I moved in close. The girl looked up at me through her long lashes, either bashful or plain old nervous, and glanced at Deverick as if for reassurance. At the periphery of my vision I saw him nod.

She smelled like sex in a rose garden.

I cupped those boobies with a feeling of genuine awe. In this cool room, she positively radiated heat. I squeezed slowly, questing—in vain—for the over-firm bulge of silicon implants. I pressed them together round the bar and thumbed her nipples and rubbed her skin. I pulled and twisted and bounced those fabulous beach-balls, and to my surprise I felt her respond: a flush crept up her throat and her eyes darkened as her pupils dilated.

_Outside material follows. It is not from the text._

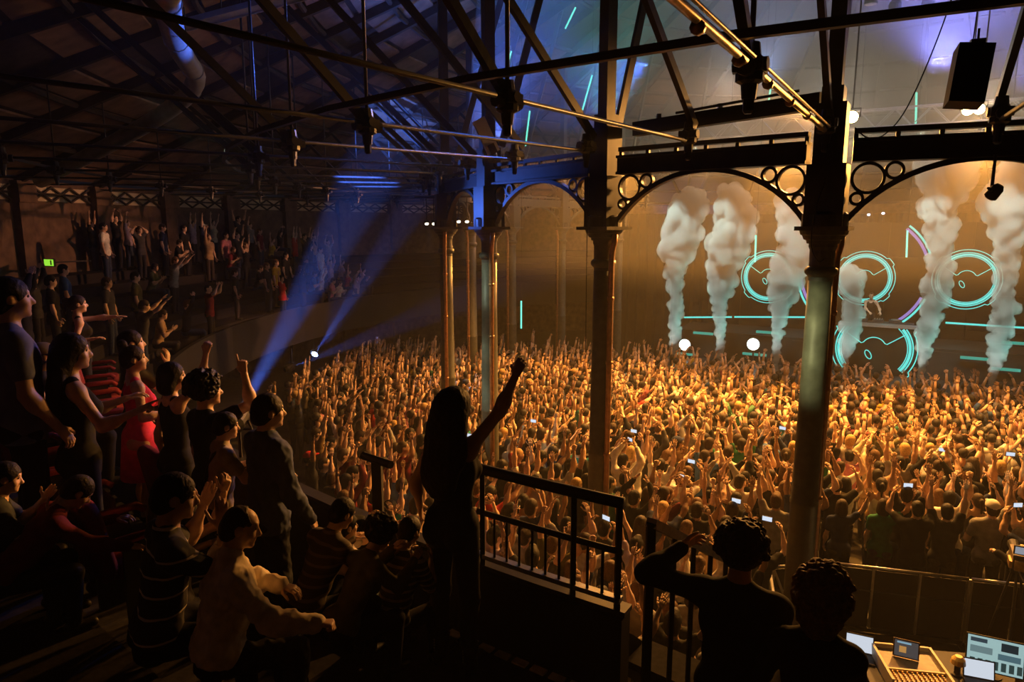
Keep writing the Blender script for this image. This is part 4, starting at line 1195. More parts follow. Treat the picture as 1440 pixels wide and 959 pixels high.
for k, (d, x, y) in enumerate(spots[:N_IND]):
    for tries in range(40):
        v = rnd.choice(POSES); c = rnd.choice(CW)
        lab = 'person in %s %s, %s, %s' % (c, VTOP[v], VWORDS[v], zone(x, y))
        if lab not in used and len(lab.replace('-', ' ').split()) <= 17: break
    used[lab] = 1
    o = person(VAR[v], (x, y, 0), face_stage(x, y, rnd.uniform(-0.35, 0.35)), lab, 'crowd on the dance floor',
               {'skin': rnd.choice(SKINS), 'shirt': SHIRTC[c], 'trousers': rnd.choice([(0.02, 0.02, 0.025), (0.03, 0.045, 0.09), (0.08, 0.07, 0.06)]),
                'hair': HAIRC[rnd.choice(['black'] * 8 + ['dark brown'] * 6 + ['brown'] * 2 + ['fair'])], 'cap': SHIRTC[rnd.choice(['black', 'red', 'navy', 'white'])]},
               rnd.uniform(1.05, 1.18))
    FLOOR_PEOPLE.append((o, v, x, y))

# the rest, farther off and past counting: one mesh of lighter figures of the same build
def lite_arrays(a, skin, shirt, hairc, trouser):
    a = dict(a); hairs = a.pop('hair', 'short')
    J, body, hp, z0, s = figure(lite=True, **a)
    T = torso(J); sets = [(T[:3] + T[5:], shirt, 7), (pelvis(J)[:1] + leg_prims(J)[0:2] + leg_prims(J)[3:5], trouser, 5)]
    ar = []
    sl = 1.0 if a.get('top') == 'long' else 0.55
    for n in 'RL':
        q = arm_prims(J, n); ar += q[1:3]
        if a.get('top') != 'tank': sets.append(([q[0], rc(J['sh' + n], J['sh' + n] + (J['el' + n] - J['sh' + n]) * sl, 0.06, 0.052)], shirt, 6))
        else: ar.append(q[0])
    H, R = J['Hd'], J['Rh']
    sets.append((ar + [rc(J['C'](0, -0.02, 0.53), H(0, 0, 0.68), 0.055, 0.05), el(H(0, 0.035, 0.735), (0.068, 0.085, 0.1), R), rc(H(0, 0.1, 0.76), H(0, 0.128, 0.722), 0.008, 0.014)], skin, 6))
    hs = [el(H(0, -0.012, 0.785), (0.086, 0.105, 0.095), R)]
    if hairs in ('long', 'pony', 'bob'): hs.append(el(H(0, -0.06, 0.66), (0.085, 0.06, 0.14), R))
    sets.append((hs, hairc, 6))
    fing = []
    for q in hp: fing += q
    V_, F_, C_ = [], [], []; b = 0
    for P, col, n in sets:
        V, F = prim_tubes(P, n, 7, 5); V_.append(V); F_.append(F + b); b += len(V); C_.append(np.tile(np.array((*col, 1), np.float32), (len(V), 1)))
    V, F = prim_tubes(fing, 3); V_.append(V); F_.append(F + b); C_.append(np.tile(np.array((*skin, 1), np.float32), (len(V), 1)))
    V = (np.concatenate(V_) - np.array([0, 0, z0], np.float32)) * np.float32(s)
    return V, np.concatenate(F_), np.concatenate(C_)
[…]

Then she moaned, very softly: perhaps too softly for Mr Deverick to hear. It was like a secret between us.

My cock was like a fucking totem pole by this point. You could have held a war dance around it.

‘What do you think?’ he asked me. ‘Are they real, then?’ I could hear the smile in his voice.

‘Oh yeah.’ I gave her nips another tug and saw her eyelids flutter. I knew I should stop, having done the task requested of me, but my hands had a will of their own and my hard-on was voting with them. ‘They’re real alright. Is she Russian? I mean, I know you’ve got a line in luxury imports…’

He laughed softly. ‘No, not Russian.’

‘That language?’

‘Enochian,’ he said, and as I turned to look at him he winked.

4 comments:

Anonymous said...

Interesting.

Jules said...

Enochian! Oh my...

Janine said...

I know what you mean; I get my knickers in a twist about this sort of thing all the time. We all know how the arguments go (it's fantasy/ but it's rape etc), but one thing that often bugs me is when an author seems to cross lines unthinkingly, with no hint of recognition that there's even an issue there. And you're clearly not doing that. Now tell us what happens next ;-)

Janine Ashbless said...

Yes, I broadly subscribe to a libertarian theory of writing - it's fantasy, it's fiction, what you do in your imagination is your own damn business. But that doesn't mean I have no boundaries about what I want to write, or what I want associated with my name. It's a complex literary dance.

And yes Tilly, I empathise with your dislike of fiction that fails to acknowledge that there are moral issues. We should be allowed to fantasise about what we like, is my belief - but we also need for our own sakes to recognise the moral dimensions of our fantasies, so that we know which ones are fit to come out in real life. And I'm not just talking about erotica here.